REQUIRED WORK:
Copy the lines holding the word "False", all of them.

DATA PROVIDED:
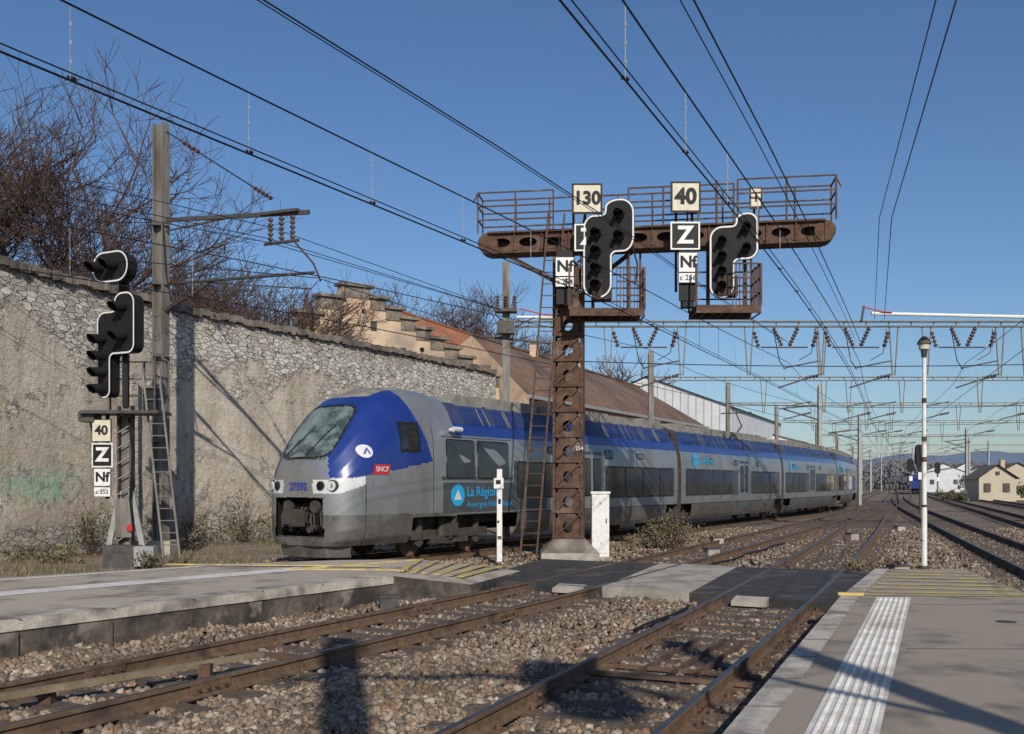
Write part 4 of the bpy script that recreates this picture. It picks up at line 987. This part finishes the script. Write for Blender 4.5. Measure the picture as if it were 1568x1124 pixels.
for i in range(22):
    a=-8+i*.76; ca,sa=math.cos(-.42),math.sin(-.42); wh.beam((13.2+a*ca+.05*sa,96+a*sa-.05*ca,5),(13.2+a*ca+.05*sa,96+a*sa-.05*ca,9.1+(1-abs(a)/8.25)*3.0),.05,.05,'steel_light')
wh.obj('white_warehouse')
w2=MB(); gabled(w2,27,116,14,30,6.8,8.6,-.42,'shed_white','roof_dark'); w2.beam((20.5,118.3,6.4),(33.3,112.6,6.4),.1,.35,'red'); w2.obj('warehouse')
w3=MB(); gabled(w3,41,150,16,30,6.5,9,-.42,'house_wall','tile_brown'); w3.obj('warehouse')
ho=empty('railway_house'); h2=MB(); gabled(h2,57.0,115,4.0,8,2.5,4.0,-.25,'house_wall','roof_dark',.4)
for dx in(-1.1,.9): h2.box((57+dx,114.9-dx*.25,1.4),(.7,.1,1.0),'steel_dark',-.25)
h2.box((57,114.9,3.1),(.4,.1,.4),'steel_dark',-.25); h2.box((59.0,118,4.2),(.5,.5,1),'plaster_ochre'); h2.obj('house_shell',ho)
for x,y,w_,l_,he,hr,mw in((63,122,6,8,2.8,4.4,'house_wall'),(104,236,10,12,4.5,6.6,'shed_white'),(117,242,9,12,4.5,6.4,'house_wall'),(126,272,9,10,5,7.4,'shed_white')):
    h3=MB(); gabled(h3,x,y,w_,l_,he,hr,-.3,mw,'tile_brown'); 
    for q in(-.25,.25): h3.box((x+w_*q,y-.1-w_*q*.3,he*.5),(.9,.1,1.1),'steel_dark',-.3)
    h3.obj('railway_house')
wg=MB(); 
for i in range(3): 
    x,y=78.5+i*5,190+i*12; wg.box((x,y,2.2),(2.8,11,2.6),'train_blue' if i!=1 else 'shed_white',-.38); wg.box((x,y,.7),(2.4,9,.5),'underframe',-.38)
wg.obj('stabled_train')

# ------------------------------------------------------------------ vegetation
def bare_tree(x,y,z,h,seed,spread=1.0,dep=6,name='bare_tree',tw=.6,mr=.009):
    R=random.Random(seed); mb=MB()
    def grow(p,d,l,r,k):
        n=3 if k<3 else 2; q=p
        for i in range(n):
            d2=(d+Vector((R.uniform(-.14,.14),R.uniform(-.14,.14),R.uniform(-.02,.08)))).normalized(); e=q+d2*l/n
            r2=r*(1-.35*(i+1)/n); mb.cyl(q,e,max(mr,r*(1-.35*i/n)),'bark' if k<3 else 'twig',max(mr*.8,r2),n=7 if k<2 else 3,cap=False); q=e; d=d2
            if k>=1 and k<dep and R.random()<.8:
                s=Vector((R.gauss(0,1),R.gauss(0,1),R.gauss(.2,.5))).normalized(); grow(q,(d*.6+s*.8).normalized(),l*R.uniform(.5,.72),r2*.5,k+1)
        if k<dep:
            for j in range(3 if k<4 else 2):
                s=Vector((R.gauss(0,1)*spread,R.gauss(0,1)*spread,R.gauss(.25,.4))).normalized()
                grow(q,(d*.75+s*.62).normalized(),l*R.uniform(.62,.85),r*tw,k+1)
    grow(Vector((x,y,z)),Vector((0,0,1)),h*.27,h*.018,0); return mb.obj(name)
bare_tree(-22.0,45,-.3,23,3,1.0,tw=.55,mr=.014); bare_tree(-25.5,48,-.3,23.5,11,1.0,tw=.55,mr=.014); bare_tree(-19.5,46,-.3,17,57,1.0,tw=.55,mr=.013)
bare_tree(-16,50,-.3,16.5,23,mr=.013); bare_tree(-13.6,52,-.3,15,5,mr=.013); bare_tree(-14.8,47,-.3,14,77,mr=.013)
bare_tree(-8,80,-.3,20,8,mr=.016); bare_tree(-4.0,83,-.3,20.5,31,mr=.016); bare_tree(-1.0,86,-.3,18,37,mr=.016); bare_tree(11,110,-.3,20,14,dep=5,mr=.022); bare_tree(4,112,-.3,19,17,dep=5,mr=.022); bare_tree(7.5,111,-.3,20,19,dep=5,mr=.022); bare_tree(-24,42,-.3,14,41,mr=.013)

def bush(cx,cy,z,rx,ry,h,n,seed,mix=.5,name='bush',ls=.05):
    R=random.Random(seed); mb=MB()
    for i in range(max(6,n//25)):
        a=R.uniform(0,6.28); b=R.uniform(.2,1); mb.cyl((cx+R.uniform(-.2,.2)*rx,cy,z),(cx+rx*b*math.cos(a),cy+ry*b*math.sin(a),z+h*R.uniform(.5,1.15)),.012,'twig',.004,n=3,cap=False)
    cl=[(R.uniform(-1,1)*rx,R.uniform(-1,1)*ry,R.uniform(.1,.9)*h,R.uniform(.15,.4)) for _ in range(int(8+rx*4))]
    for i in range(n):
        c=R.choice(cl); k=c[3]*h; p=Vector((cx+c[0]+R.gauss(0,.5)*k,cy+c[1]+R.gauss(0,.5)*k,max(z+.02,z+c[2]*(1-.4*abs(c[0])/max(rx,.1))+R.gauss(0,.45)*k)))
        a=Vector((R.gauss(0,1),R.gauss(0,1),R.gauss(0,1))).normalized()*ls*R.uniform(.6,1.5); b=Vector((R.gauss(0,1),R.gauss(0,1),R.gauss(0,1))).normalized()*ls*.8
        mb.add([tuple(p-a),tuple(p+b),tuple(p+a),tuple(p-b)],[(0,1,2,3)],'leaf_b' if R.random()<mix else 'leaf_a')
    return mb.obj(name)
wx=lambda y:np.interp(y,[8,27.7,35.6,44.6,54.3],[-22.5,-14.3,-11.5,-6.4,-.9])
for i,(y,o_,rx,h,n,mx_) in enumerate(((27.5,1.2,1.0,.6,500,.8),(29.5,1.0,.6,1.5,700,.45),(32,1.2,1.0,.6,500,.8),(34.3,1.0,.7,1.2,600,.5),(36.0,1.4,.9,1.7,900,.4),(38.5,1.6,1.2,1.5,900,.5),(26.5,2.2,1.0,.4,300,.8),(41,1.5,1.4,1.3,800,.6))):
    bush(float(wx(y))+o_,y,-.27,rx,.6,h,n,100+i,mx_,ls=.045)
bush(5.0,30.5,-.2,.8,.6,1.15,1200,201,.65,ls=.04); bush(4.2,30.8,-.2,.5,.4,.7,500,202,.7,ls=.04)
bush(8.3,22.0,-.2,.8,.6,.45,700,203,.85,ls=.035); bush(-9.2,24.5,-.25,.35,.3,.5,300,204,.3,ls=.04); bush(62.0,116,-.2,2.4,1.5,2.2,1800,205,.4,ls=.14); bush(52.5,117,-.2,1.2,1.5,1.6,900,206,.5,ls=.13)
bush(-3.2,15.6,-.1,.2,.15,.25,120,207,.2,ls=.03); bush(-7.9,8.9,-.1,.2,.2,.3,120,208,.2,ls=.03)
R=random.Random(9); gm_=MB()
for i in range(9000):
    y=R.uniform(19.5,38); xr=np.interp(y,[p[1] for p in Lp],[p[0] for p in Lp]); x=R.uniform(float(wx(y)),xr+.3)
    if math.sin(x*1.3+y*.7)+math.sin(y*1.9)<-.1: continue
    h=R.uniform(.05,.2); a=R.uniform(0,3.14); dx,dy=.016*math.cos(a),.016*math.sin(a); ox,oy=R.uniform(-.08,.08),R.uniform(-.08,.08)
    gm_.add([(x-dx,y-dy,-.27),(x+dx,y+dy,-.27),(x+ox,y+oy,-.27+h)],[(0,1,2)],'leaf_b' if R.random()<.85 else 'leaf_a')
for i in range(700):  # tufts along the platform foot and between tracks
    y=R.choice([7.5,9.2,10.4,12.1,13.3,14.8,16.2])+R.gauss(0,.12); x=float(np.interp(y,[e[1] for e in le],[e[0] for e in le]))+.1+abs(R.gauss(0,.06))
    h=R.uniform(.04,.13); gm_.add([(x-.008,y,-.2),(x+.008,y,-.2),(x+R.uniform(-.06,.06),y+R.uniform(-.05,.05),-.2+h)],[(0,1,2)],'leaf_a' if R.random()<.6 else 'leaf_b')
gm_.obj('dry_grass')
R=random.Random(4); dt=MB()
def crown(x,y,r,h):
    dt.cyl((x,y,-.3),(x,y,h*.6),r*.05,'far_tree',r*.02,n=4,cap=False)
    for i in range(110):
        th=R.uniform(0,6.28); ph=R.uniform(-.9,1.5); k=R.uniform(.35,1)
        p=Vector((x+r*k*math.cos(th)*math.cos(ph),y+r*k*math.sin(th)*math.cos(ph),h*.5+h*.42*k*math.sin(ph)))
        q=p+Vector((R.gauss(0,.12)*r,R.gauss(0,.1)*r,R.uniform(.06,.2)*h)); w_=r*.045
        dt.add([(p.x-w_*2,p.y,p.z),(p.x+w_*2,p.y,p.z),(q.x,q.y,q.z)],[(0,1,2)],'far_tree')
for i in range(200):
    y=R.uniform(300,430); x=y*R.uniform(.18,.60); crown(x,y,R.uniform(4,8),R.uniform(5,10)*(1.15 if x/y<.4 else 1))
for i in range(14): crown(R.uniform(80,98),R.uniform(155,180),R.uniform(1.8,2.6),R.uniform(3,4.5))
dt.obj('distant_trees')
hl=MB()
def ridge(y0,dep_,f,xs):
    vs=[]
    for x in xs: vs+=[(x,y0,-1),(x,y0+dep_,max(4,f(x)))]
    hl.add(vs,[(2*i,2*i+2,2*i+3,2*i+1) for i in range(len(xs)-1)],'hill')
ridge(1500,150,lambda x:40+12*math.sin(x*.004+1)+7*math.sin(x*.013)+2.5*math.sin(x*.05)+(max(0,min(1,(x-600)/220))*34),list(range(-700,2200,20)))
hl.obj('hills')

# mast and signal structure standing on the platform behind the photographer (their shadows fall across the tracks)
pm=MB(); hmast(pm,.95,-4.5,0,10.5,.42,'steel_grey'); pm.box((1.9,-4.5,8.9),(3.2,.10,.10),'steel_grey'); pm.ext([(p[0]*.018,p[1]*.018) for p in fillet([(-25,45,20),(25,45,20),(25,-45,20),(-25,-45,20)])],(3.3,-4.5,8.6),0,0,.2,'black'); pm.obj('signal_mast')
pm=MB(); hmast(pm,5.0,-3.0,0,9.5,.30,'steel_grey'); pm.cyl((5.0,-3.0,8.0),(2.6,-3.0,8.0),.05,'steel_grey'); pm.beam((5.0,-3.0,6.0),(3.4,-3.0,8.0),.08,.08,'steel_grey'); pm.obj('catenary_mast')

# ------------------------------------------------------------------ light & camera
el=math.radians(31); az=math.radians(169.5)
sd=Vector((math.sin(az)*math.cos(el),math.cos(az)*math.cos(el),math.sin(el)))
sun=bpy.data.lights.new('sun','SUN'); sun.energy=4.1; sun.angle=math.radians(.5); sun.color=(1,.92,.80)
so=bpy.data.objects.new('sun',sun); so.rotation_euler=(-sd).to_track_quat('-Z','Y').to_euler(); S.collection.objects.link(so)
w=bpy.data.worlds.new('World'); S.world=w; w.use_nodes=True; nt=w.node_tree; bg=nt.nodes['Background']
sky=nt.nodes.new('ShaderNodeTexSky'); sky.sky_type='NISHITA'; sky.sun_disc=False; sky.sun_elevation=el; sky.sun_rotation=az; sky.air_density=1.05; sky.dust_density=.7; sky.ozone_density=4.0
hs_=nt.nodes.new('ShaderNodeHueSaturation'); hs_.inputs['Saturation'].default_value=1.06
gm2=nt.nodes.new('ShaderNodeMix'); gm2.data_type='RGBA'; gm2.blend_type='MULTIPLY'; gm2.inputs[0].default_value=1; gm2.inputs[7].default_value=(.91,.97,1.07,1)
nt.links.new(sky.outputs[0],hs_.inputs['Color']); nt.links.new(hs_.outputs[0],gm2.inputs[6]); nt.links.new(gm2.outputs[2],bg.inputs[0]); bg.inputs[1].default_value=.09
cam=bpy.data.cameras.new('camera'); cam.sensor_width=36; cam.lens=36*1500/1568; cam.shift_y=(740-562)/1568; cam.clip_end=4000; cam.clip_start=.1
co=bpy.data.objects.new('camera',cam); co.location=(0,0,1.9); co.rotation_euler=(math.radians(90),0,0); S.collection.objects.link(co); S.camera=co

ANSWER TO THE PROBLEM:
            r2=r*(1-.35*(i+1)/n); mb.cyl(q,e,max(mr,r*(1-.35*i/n)),'bark' if k<3 else 'twig',max(mr*.8,r2),n=7 if k<2 else 3,cap=False); q=e; d=d2
        a=R.uniform(0,6.28); b=R.uniform(.2,1); mb.cyl((cx+R.uniform(-.2,.2)*rx,cy,z),(cx+rx*b*math.cos(a),cy+ry*b*math.sin(a),z+h*R.uniform(.5,1.15)),.012,'twig',.004,n=3,cap=False)
    dt.cyl((x,y,-.3),(x,y,h*.6),r*.05,'far_tree',r*.02,n=4,cap=False)
sky=nt.nodes.new('ShaderNodeTexSky'); sky.sky_type='NISHITA'; sky.sun_disc=False; sky.sun_elevation=el; sky.sun_rotation=az; sky.air_density=1.05; sky.dust_density=.7; sky.ozone_density=4.0